As laid out in the Nunes memo, the Justice Department was granted a FISA warrant to surveil former Trump campaign advisor Carter Page during the 2016 presidential election. The initial application, along with the renewals, relied in part, on unverified information compiled by former British intelligence agent Christopher Steele.
In a thought-provoking piece for NBC THINK, Ladar Levison, the founder of the encrypted email service Lavabit, explains why a “secret, non-adversarial system of judicial review is an insufficient check to our intelligence agencies and law enforcement.”
Notably, Lavabit was once the email service of choice for Edward Snowden.
In the case of Carter Page, his private life was monitored, for almost a year, without his knowledge, and then placed on display for strangers at the FBI to peruse, all based on a suspicion that he was colluding with Russia. […] And yet, Page was never officially charged — suggesting that, even given the ability to surveil him in ways that might make the general public cringe, the FBI was never able to find enough evidence for a single crime.

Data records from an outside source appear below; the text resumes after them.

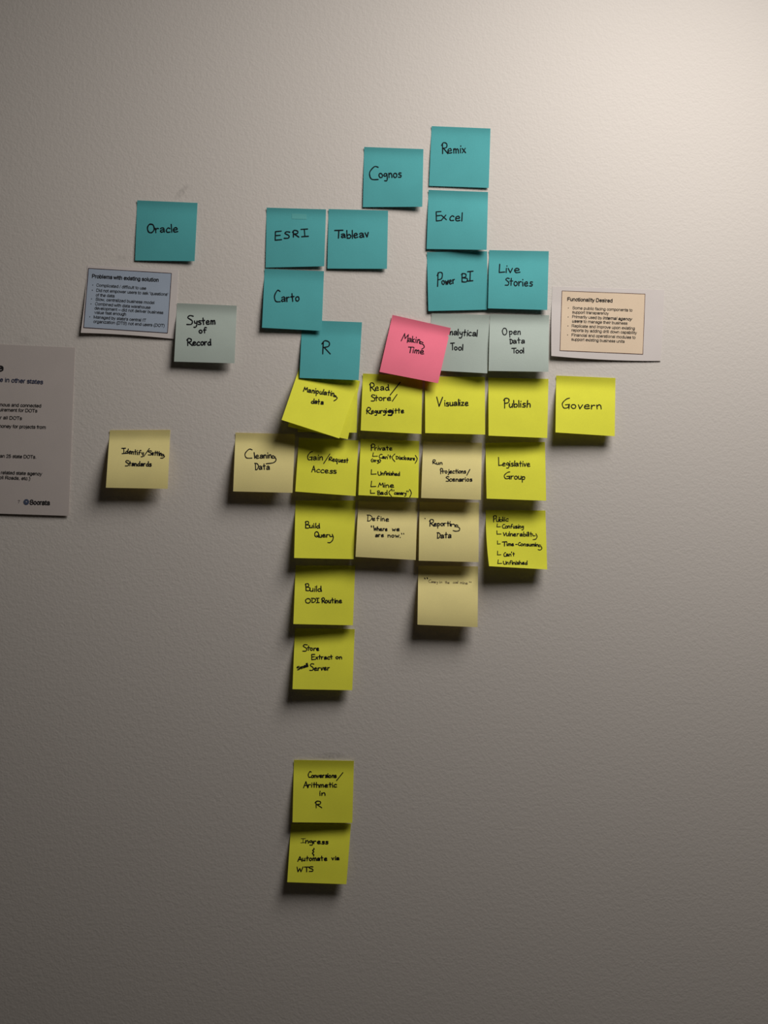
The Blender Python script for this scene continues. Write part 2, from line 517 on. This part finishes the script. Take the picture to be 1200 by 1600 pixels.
# ------------------------------------------------------------------ the sticky notes
def note(mat, c, lift, items, label, group, width=1.6, ink=None, **kw):
    yb = (c[2][1]+c[3][1])/2
    f = 1 + 0.85*min(max((yb-450)/200, 0), 1)
    lift = (lift[0]*f, lift[1]*f)
    if 'lip' not in kw: kw['lip'] = (random.uniform(1.2, 2.0), random.uniform(0.8, 1.6))
    if mat is M_LIME and 'flare' not in kw: kw['flare'] = 0.15
    width *= 0.98 if mat in (M_TEAL, M_GREY) else 1.08
    if 'k' not in kw: kw['k'] = {M_TEAL: 1.25, M_GREY: 0.9, M_CANARY: 1.1, M_PINK: 0.9}.get(mat, 0.6)
    sh = Sheet(c, lift, **kw)
    mx = (c[0][0]+c[1][0])/2; my = (c[0][1]+c[1][1])/2
    root = empty('sticky_note', at(mx, my, 0.0), label, 'sticky note', group)
    sh.mesh('paper_sheet', mat, root)
    if items: write(sh, root, items, width, ink)
    return sh, root

TEAL = 'teal sticky notes'; GREY = 'grey-green sticky notes'; LIME = 'lime sticky notes'; CAN = 'pale yellow sticky notes'

note(M_TEAL, [(214.4,313),(308.6,317),(304,408),(211,407)], (1.5,4.5),
     [('O',230.5,363,241,363,0,13.5,2.0),('racle',243,363.2,278,362.6,7)],
     'teal sticky note alone at far left, above the blue-tinted printed sheet', TEAL, 1.8)
note(M_TEAL, [(569,229.6),(661.6,233),(659.8,323),(567,323.6)], (1.5,6),
     [('C',577.6,281,591,281,0,21),('ognos',592.4,277.8,627,277,7)],
     'teal sticky note standing just left of the topmost note of all', TEAL, 1.8)
note(M_TEAL, [(674.4,197),(766.4,200.8),(763.6,293.6),(670.4,290.4)], (1.6,2.2),
     [('R',690,239.2,700,239.2,0,17),('emix',700,239,727.6,238.8,7)],
     'topmost teal sticky note of the whole wall, above two more teal notes', TEAL, 1.7, k=1.6)
note(M_TEAL, [(669.6,296.6),(762.6,300),(760.4,390.4),(666.6,389)], (3,8),
     [('E',681.6,345.5,690,345.5,0,15.5),('x',690,343.7,697.6,343.5,7.5),('cel',703,345,722,345.5,7.5)],
     'middle teal note of the column of three at top, hanging over the one below', TEAL, 1.8)
note(M_TEAL, [(667,394),(761,392.5),(762,483.8),(669.3,486)], (3.5,2.5),
     [('P',683,447.6,691,447.6,0,21.5),('ower',691,445,711,442.4,6.3),('B',721,440.5,730,440.5,0,13),('I',730,439.8,739.6,439.6,0,15)],
     'lowest teal note of the column of three, its top in shadow, above pink note', TEAL, 1.8)
note(M_TEAL, [(764.3,390.8),(857.5,392.5),(855,484.3),(762.5,481.8)], (5.5,5.5),
     [('L',780,426.2,788.7,426.2,0,13.5),('ive',791,426.2,812.5,426.2,7),('S',789.5,446,796,446,0,11.5),('tories',796.5,446,832,447,6.8)],
     'rightmost teal sticky note with two lines of writing, above a grey-green note', TEAL, 1.7)
esh, esr = note(M_TEAL, [(416.6,324.4),(509.4,327.2),(506.6,416),(415,418)], (1.5,4.5),
     [('E',430,376,440,376,0,14.5),('S',444,372,453,372,0,10.5),('R',457,370.3,467,370.3,0,10),('I',470.6,369.8,482,369.6,0,12)],
     'teal sticky note with four capital letters and a small tape piece on it', TEAL, 1.9)
tp = patch(esh, esr, [(456,333.6),(479,334.6),(479.2,342.6),(456,341.8)], M_TAPE, 'tape_piece', 0.0002, 4)
tp['label'] = 'small pale piece of clear tape'
note(M_TEAL, [(513.4,326.6),(606.4,329),(604.6,420),(511.6,419.6)], (2.5,4.5),
     [('T',523,372,536,372,0,12),('a',533.5,371.6,539.5,371.6,6),('bleav',542.6,372.6,576,370,7)],
     'teal sticky note directly right of the one with the tape piece', TEAL, 1.9, k=0.9)
note(M_TEAL, [(472,500),(565.6,503.6),(560.4,594),(468,590.4)], (4.5,6),
     [('R',503,553.2,516,553.2,0,20,1.9)],
     'teal sticky note bearing one single capital letter, above the fanned lime notes', TEAL, 1.8, stick=0.2, k=0.3)
note(M_TEAL, [(413.6,420),(506.2,423.6),(502.6,517),(409.4,512)], (5,4),
     [('C',429,473,438,473,0,18),('arto',440,471.2,467.4,470.8,7.2)],
     'teal sticky note whose lower right corner laps over the one-letter teal note', TEAL, 1.9, k=0.8)

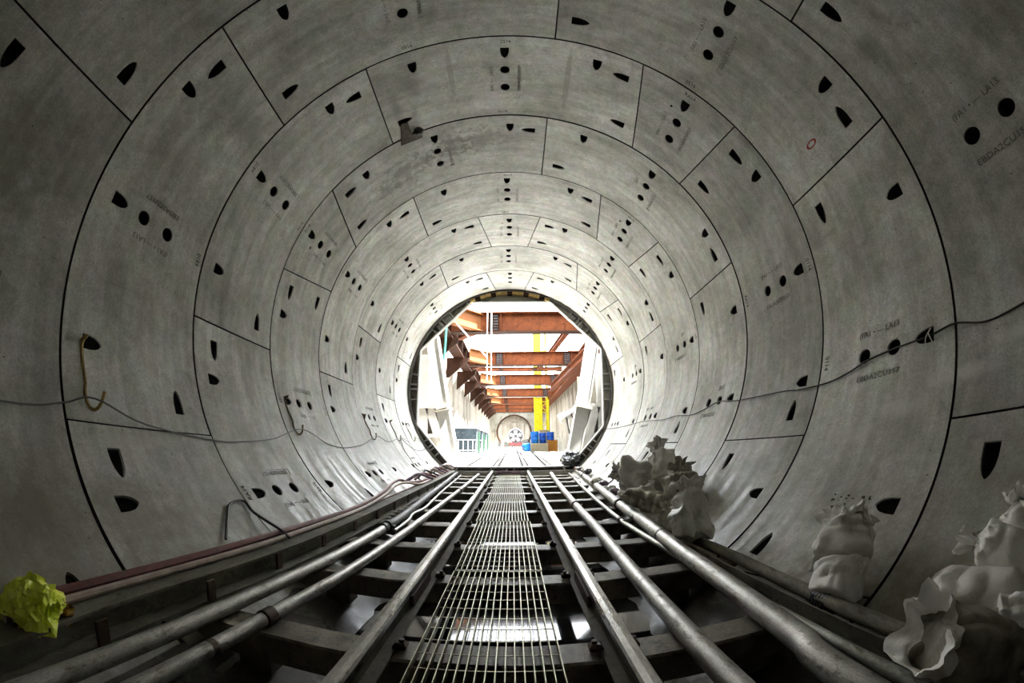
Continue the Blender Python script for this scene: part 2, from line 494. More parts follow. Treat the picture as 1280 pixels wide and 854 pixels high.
def link(name, me, parent=None):
    o = bpy.data.objects.new(name, me)
    C.objects.link(o)
    if parent is not None:
        o.parent = parent
    return o


def tag(o, label=None, cat=None, group=None, kind=None):
    if label:
        o['label'] = label
    if cat:
        o['category'] = cat
    if group:
        o['group'] = group
    if kind:
        o['kind'] = kind
    return o


def empty(name, loc=(0, 0, 0), rz=0.0):
    o = bpy.data.objects.new(name, None)
    o.empty_display_size = 0.1
    C.objects.link(o)
    o.location = loc
    o.rotation_euler = (0, 0, rz)
    return o


def smooth_path(pts, k=6):
    """Catmull-Rom through the points"""
    P = [Vector(p) for p in pts]
    P = [P[0] * 2 - P[1]] + P + [P[-1] * 2 - P[-2]]
    out = []
    for i in range(1, len(P) - 2):
        for j in range(k):
            t = j / k
            a, b, c, d = P[i - 1], P[i], P[i + 1], P[i + 2]
            out.append(0.5 * ((2 * b) + (c - a) * t + (2 * a - 5 * b + 4 * c - d) * t * t + (3 * b - a - 3 * c + d) * t ** 3))
    out.append(P[-2])
    return out


def text_mesh(body, size, name):
    cu = bpy.data.curves.new(name, 'FONT')
    cu.body = body
    cu.size = size
    cu.align_x = 'CENTER'
    cu.align_y = 'CENTER'
    cu.resolution_u = 2
    cu.extrude = 0.001
    ob = bpy.data.objects.new(name, cu)
    C.objects.link(ob)
    dg = bpy.context.evaluated_depsgraph_get()
    me = bpy.data.meshes.new_from_object(ob.evaluated_get(dg))
    bpy.data.objects.remove(ob)
    me.name = name
    return me


# ------------------------------------------------------------------ the lining of the tunnel
Y0, W = 1.2645, 1.2537          # first joint ahead of the camera, width of a ring
TH = 0.24                       # thickness of a segment
ROLL = 0.3
NEARK, FARK = 12.45, 8.3        # half angles of the key segment at its near and far edges


def er(t):
    return Vector((math.sin(t * D2R), 0, math.cos(t * D2R)))


def et(t):
    return Vector((math.cos(t * D2R), 0, -math.sin(t * D2R)))


EY = Vector((0, 1, 0))


def cyl(t, y, r=R):
    return er(t) * r + EY * y


KEYS = {-3: 45, -2: -67.5, -1: 45, 0: -157.5, 1: 157.5, 2: 45, 3: -67.5, 4: 45, 5: 0, 6: 45, 7: 0}
tunnel = empty('wall_tunnel')
tag(tunnel, 'curved tunnel wall of grey precast concrete segments in rings', kind='structure')


def loft(mb, rings, flip):
    """closed stack of outlines: a concrete lip first, then black: plastic in sockets, painted shade in pockets"""
    k = len(rings[0])
    fs, mi = [], []
    for j in range(len(rings) - 1):
        for i in range(k):
            a, b_, c, d = j * k + i, j * k + (i + 1) % k, (j + 1) * k + (i + 1) % k, (j + 1) * k + i
            fs.append((a, d, c, b_) if flip else (a, b_, c, d))
            mi.append(0 if j == 0 else 1)
    last = (len(rings) - 1) * k
    top, bot = tuple(range(k)), tuple(range(last, last + k))
    fs += [top, tuple(reversed(bot))] if flip else [tuple(reversed(top)), bot]
    mi += [0, 1]
    mb.add([p for r_ in rings for p in r_], fs)
    mb.m[-len(fs):] = mi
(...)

It has become clear that a secret, non-adversarial system of judicial review is an insufficient check to our intelligence agencies and law enforcement. When express disagreement on a foreign policy issue — namely the current sanctions against Russia — form even part of the basis of an allegation which meets the bar for a probable cause warrant, there is something terribly wrong with the current system. […]
To date, the FBI and the FISC have failed to justify their surveillance of Carter Page. The Sixth Amendment guarantees the right of the accused to face their accuser, particularly when a court, like the FISC, has affirmed the accusation by granting a probable cause warrant. […]
These documents also tell us the FISC routinely includes authorization in their warrants for the government to surveil people in contact with their target, and people in contact with the contact; in a scheme referred to as “chaining,” these authorizations will include 2 or 3 “hops.”
Here’s the latest on Page…
As The Gateway Pundit’s Jim Hoft previously reported, Fox News contributor Sarah Carter recently revealed to host Sean Hannity that the Department of Justice ignored Congressional requests to turn over the transcripts of the FISA court hearings on Carter Page.
Credit: Hannity
CARTER: The Department of Justice can easily give you the same documents that we have. This has never been requested before by the FISA Court. So this is a new thing for them. They have to review everything, decide whether or not they can hand over these documents. But she said that the court would not reject to the fact that the Department of Justice can hand them over. Well, I confirm tonight that Nunes and Goodlatte did request those documents from the Department of Justice and the Department of Justice never responded to them.